## PROBLEM TO WORK ON
Extract all of the entries and set them down verbatim.

(Extracted data entries)
——

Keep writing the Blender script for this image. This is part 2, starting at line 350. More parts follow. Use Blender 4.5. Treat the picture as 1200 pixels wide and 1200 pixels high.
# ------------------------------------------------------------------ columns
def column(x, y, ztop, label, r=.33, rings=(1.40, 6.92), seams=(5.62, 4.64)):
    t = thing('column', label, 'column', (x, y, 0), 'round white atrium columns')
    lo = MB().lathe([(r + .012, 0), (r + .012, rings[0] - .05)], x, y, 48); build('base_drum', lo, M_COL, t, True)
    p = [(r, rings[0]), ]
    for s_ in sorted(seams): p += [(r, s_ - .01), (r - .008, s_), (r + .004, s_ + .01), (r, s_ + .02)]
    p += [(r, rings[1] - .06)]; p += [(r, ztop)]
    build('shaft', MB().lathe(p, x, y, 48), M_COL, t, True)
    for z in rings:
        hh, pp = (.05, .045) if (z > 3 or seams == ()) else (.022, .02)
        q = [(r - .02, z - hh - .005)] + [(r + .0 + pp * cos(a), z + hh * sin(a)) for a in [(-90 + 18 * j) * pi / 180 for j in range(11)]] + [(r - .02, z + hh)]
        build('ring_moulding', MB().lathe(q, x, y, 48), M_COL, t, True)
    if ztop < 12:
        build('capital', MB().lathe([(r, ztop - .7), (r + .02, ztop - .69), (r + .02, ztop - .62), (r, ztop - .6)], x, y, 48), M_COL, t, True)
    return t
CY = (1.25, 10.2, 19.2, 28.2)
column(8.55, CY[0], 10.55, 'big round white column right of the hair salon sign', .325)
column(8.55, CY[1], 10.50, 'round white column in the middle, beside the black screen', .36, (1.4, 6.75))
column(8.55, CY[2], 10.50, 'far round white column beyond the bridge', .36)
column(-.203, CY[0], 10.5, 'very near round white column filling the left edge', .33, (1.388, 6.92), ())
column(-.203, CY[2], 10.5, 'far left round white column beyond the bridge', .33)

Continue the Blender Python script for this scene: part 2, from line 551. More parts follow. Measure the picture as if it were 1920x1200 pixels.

——

## WRITTEN RESPONSE
Keep writing the Blender script for this image. This is part 2, starting at line 350. More parts follow. Use Blender 4.5. Treat the picture as 1200 pixels wide and 1200 pixels high.
# ------------------------------------------------------------------ columns
def column(x, y, ztop, label, r=.33, rings=(1.40, 6.92), seams=(5.62, 4.64)):
    t = thing('column', label, 'column', (x, y, 0), 'round white atrium columns')
    lo = MB().lathe([(r + .012, 0), (r + .012, rings[0] - .05)], x, y, 48); build('base_drum', lo, M_COL, t, True)
    p = [(r, rings[0]), ]
    for s_ in sorted(seams): p += [(r, s_ - .01), (r - .008, s_), (r + .004, s_ + .01), (r, s_ + .02)]
    p += [(r, rings[1] - .06)]; p += [(r, ztop)]
    build('shaft', MB().lathe(p, x, y, 48), M_COL, t, True)
    for z in rings:
        hh, pp = (.05, .045) if (z > 3 or seams == ()) else (.022, .02)
        q = [(r - .02, z - hh - .005)] + [(r + .0 + pp * cos(a), z + hh * sin(a)) for a in [(-90 + 18 * j) * pi / 180 for j in range(11)]] + [(r - .02, z + hh)]
        build('ring_moulding', MB().lathe(q, x, y, 48), M_COL, t, True)
    if ztop < 12:
        build('capital', MB().lathe([(r, ztop - .7), (r + .02, ztop - .69), (r + .02, ztop - .62), (r, ztop - .6)], x, y, 48), M_COL, t, True)
    return t
CY = (1.25, 10.2, 19.2, 28.2)
column(8.55, CY[0], 10.55, 'big round white column right of the hair salon sign', .325)
column(8.55, CY[1], 10.50, 'round white column in the middle, beside the black screen', .36, (1.4, 6.75))
column(8.55, CY[2], 10.50, 'far round white column beyond the bridge', .36)
column(-.203, CY[0], 10.5, 'very near round white column filling the left edge', .33, (1.388, 6.92), ())
column(-.203, CY[2], 10.5, 'far left round white column beyond the bridge', .33)

Continue the Blender Python script for this scene: part 2, from line 551. More parts follow. Measure the picture as if it were 1920x1200 pixels.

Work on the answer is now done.